— Start —

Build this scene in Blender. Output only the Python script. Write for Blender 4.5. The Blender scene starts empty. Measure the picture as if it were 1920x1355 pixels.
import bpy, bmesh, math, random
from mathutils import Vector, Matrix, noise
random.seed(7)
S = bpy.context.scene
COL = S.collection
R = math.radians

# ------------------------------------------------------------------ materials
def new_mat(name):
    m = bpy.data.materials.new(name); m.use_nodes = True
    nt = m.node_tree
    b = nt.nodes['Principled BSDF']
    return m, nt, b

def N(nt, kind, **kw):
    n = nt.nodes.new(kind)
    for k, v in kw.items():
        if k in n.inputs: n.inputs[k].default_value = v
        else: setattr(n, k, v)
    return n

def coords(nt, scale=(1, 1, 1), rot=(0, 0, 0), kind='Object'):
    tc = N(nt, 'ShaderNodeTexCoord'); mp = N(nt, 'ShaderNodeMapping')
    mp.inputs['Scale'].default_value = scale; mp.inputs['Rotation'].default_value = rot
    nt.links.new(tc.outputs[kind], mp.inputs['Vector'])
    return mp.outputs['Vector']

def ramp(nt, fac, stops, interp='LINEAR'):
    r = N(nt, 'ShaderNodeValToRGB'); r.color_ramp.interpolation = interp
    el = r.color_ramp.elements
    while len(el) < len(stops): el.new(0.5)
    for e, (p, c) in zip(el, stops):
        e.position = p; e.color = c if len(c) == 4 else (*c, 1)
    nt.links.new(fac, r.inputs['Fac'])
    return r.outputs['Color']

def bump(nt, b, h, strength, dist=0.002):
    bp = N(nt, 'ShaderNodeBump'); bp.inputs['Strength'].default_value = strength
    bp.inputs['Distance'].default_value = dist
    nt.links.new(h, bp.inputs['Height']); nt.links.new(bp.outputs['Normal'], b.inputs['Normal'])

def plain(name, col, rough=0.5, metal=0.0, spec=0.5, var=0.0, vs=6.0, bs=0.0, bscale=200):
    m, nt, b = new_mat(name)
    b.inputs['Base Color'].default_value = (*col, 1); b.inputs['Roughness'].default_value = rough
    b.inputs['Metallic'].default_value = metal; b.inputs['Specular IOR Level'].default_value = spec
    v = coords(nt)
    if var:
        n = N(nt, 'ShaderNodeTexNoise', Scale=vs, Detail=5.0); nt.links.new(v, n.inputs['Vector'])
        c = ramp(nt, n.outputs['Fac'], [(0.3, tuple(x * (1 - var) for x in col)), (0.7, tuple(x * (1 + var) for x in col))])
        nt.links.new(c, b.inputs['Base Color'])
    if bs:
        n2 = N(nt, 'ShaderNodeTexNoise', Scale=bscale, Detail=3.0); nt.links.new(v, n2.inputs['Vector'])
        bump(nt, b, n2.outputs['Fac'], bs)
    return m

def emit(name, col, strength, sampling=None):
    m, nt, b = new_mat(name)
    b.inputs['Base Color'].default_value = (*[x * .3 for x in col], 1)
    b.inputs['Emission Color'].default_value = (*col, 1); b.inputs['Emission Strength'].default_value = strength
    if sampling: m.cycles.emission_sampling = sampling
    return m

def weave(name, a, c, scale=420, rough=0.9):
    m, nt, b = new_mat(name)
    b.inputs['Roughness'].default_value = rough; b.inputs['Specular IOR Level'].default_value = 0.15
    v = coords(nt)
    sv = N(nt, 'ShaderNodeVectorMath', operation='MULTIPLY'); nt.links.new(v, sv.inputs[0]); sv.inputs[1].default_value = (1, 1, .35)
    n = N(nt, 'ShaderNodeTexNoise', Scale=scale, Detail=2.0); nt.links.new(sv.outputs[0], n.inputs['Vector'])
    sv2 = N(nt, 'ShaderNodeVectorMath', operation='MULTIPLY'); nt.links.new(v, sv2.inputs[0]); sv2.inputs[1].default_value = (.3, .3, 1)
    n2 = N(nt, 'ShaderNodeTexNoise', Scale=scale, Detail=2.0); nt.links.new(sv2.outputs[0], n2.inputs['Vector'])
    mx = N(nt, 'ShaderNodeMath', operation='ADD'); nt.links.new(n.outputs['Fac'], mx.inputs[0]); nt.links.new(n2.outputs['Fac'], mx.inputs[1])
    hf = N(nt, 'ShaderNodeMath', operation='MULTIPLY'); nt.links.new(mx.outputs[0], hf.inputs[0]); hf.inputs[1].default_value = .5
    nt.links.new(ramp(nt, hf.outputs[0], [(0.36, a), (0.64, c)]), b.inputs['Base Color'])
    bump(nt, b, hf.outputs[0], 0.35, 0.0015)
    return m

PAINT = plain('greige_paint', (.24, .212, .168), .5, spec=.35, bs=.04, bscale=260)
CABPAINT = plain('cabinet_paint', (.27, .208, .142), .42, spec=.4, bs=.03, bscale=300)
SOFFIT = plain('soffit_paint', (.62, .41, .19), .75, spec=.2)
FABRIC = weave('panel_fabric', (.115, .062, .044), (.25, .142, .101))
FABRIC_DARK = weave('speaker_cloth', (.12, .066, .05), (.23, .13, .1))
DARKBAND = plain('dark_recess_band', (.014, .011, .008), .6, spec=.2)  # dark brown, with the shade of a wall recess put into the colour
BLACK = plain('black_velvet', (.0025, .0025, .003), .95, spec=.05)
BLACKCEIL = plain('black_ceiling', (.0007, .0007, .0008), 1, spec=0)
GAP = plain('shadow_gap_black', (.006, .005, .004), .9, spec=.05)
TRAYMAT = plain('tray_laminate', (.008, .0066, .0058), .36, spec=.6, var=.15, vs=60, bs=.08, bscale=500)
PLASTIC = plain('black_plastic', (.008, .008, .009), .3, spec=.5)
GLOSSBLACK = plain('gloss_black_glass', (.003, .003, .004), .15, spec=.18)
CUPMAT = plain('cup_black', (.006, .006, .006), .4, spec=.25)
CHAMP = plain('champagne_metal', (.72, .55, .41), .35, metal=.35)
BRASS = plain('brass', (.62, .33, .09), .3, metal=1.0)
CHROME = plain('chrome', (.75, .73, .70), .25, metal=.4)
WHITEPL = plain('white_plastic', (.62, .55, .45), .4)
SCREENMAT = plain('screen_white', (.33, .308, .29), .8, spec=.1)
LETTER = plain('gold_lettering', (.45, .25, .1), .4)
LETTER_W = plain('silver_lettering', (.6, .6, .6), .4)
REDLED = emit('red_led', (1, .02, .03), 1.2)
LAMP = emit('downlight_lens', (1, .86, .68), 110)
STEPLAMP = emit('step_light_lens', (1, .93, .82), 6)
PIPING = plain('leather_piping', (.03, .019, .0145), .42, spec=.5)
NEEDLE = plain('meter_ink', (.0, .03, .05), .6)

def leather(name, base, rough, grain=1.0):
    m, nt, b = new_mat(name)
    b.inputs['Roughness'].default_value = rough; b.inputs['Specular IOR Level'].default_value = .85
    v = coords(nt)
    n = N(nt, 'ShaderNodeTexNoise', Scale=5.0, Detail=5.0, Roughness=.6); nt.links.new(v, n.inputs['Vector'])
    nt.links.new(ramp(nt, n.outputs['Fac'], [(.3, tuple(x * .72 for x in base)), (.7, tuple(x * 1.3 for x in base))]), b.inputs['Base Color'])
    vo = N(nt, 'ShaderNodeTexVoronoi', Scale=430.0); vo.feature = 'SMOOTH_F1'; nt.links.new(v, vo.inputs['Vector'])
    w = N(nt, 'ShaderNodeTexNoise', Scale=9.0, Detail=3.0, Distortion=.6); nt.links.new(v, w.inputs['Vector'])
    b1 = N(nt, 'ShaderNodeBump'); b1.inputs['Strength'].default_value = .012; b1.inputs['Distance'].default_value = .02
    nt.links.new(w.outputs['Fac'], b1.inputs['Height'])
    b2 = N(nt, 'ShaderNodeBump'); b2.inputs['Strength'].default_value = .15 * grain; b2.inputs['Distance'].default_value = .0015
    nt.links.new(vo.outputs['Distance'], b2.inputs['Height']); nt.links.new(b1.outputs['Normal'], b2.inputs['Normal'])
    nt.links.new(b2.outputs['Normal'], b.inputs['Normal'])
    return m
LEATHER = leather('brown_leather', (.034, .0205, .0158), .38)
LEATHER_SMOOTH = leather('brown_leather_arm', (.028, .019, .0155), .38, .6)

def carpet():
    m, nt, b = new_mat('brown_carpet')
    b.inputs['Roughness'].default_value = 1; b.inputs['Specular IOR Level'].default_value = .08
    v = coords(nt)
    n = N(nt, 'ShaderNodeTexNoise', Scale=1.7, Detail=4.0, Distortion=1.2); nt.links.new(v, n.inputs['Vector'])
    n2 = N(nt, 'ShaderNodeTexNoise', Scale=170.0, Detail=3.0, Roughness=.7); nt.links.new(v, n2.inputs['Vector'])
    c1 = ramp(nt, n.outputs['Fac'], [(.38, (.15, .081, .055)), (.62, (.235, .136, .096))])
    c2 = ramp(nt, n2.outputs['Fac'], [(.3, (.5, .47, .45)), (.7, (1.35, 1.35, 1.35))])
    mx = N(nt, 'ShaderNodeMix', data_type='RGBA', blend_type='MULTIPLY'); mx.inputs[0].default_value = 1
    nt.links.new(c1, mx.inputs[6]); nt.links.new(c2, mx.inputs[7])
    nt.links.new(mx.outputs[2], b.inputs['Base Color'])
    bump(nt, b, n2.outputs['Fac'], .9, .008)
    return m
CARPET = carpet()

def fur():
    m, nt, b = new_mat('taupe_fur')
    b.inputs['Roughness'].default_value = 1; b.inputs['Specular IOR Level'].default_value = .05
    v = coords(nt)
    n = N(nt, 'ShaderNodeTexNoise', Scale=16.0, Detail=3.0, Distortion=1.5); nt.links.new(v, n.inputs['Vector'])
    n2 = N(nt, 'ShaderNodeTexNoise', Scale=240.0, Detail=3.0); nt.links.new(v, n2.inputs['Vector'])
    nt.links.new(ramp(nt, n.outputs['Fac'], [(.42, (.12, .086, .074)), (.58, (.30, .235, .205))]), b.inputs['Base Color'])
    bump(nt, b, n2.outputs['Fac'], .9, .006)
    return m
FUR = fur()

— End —

# Exercise task
Please transcribe, exactly and with nothing added, the lines from the first line of the material above through the line that contains "R = math.radians".

# Answer for this exercise
Build this scene in Blender. Output only the Python script. Write for Blender 4.5. The Blender scene starts empty. Measure the picture as if it were 1920x1355 pixels.
import bpy, bmesh, math, random
from mathutils import Vector, Matrix, noise
random.seed(7)
S = bpy.context.scene
COL = S.collection
R = math.radians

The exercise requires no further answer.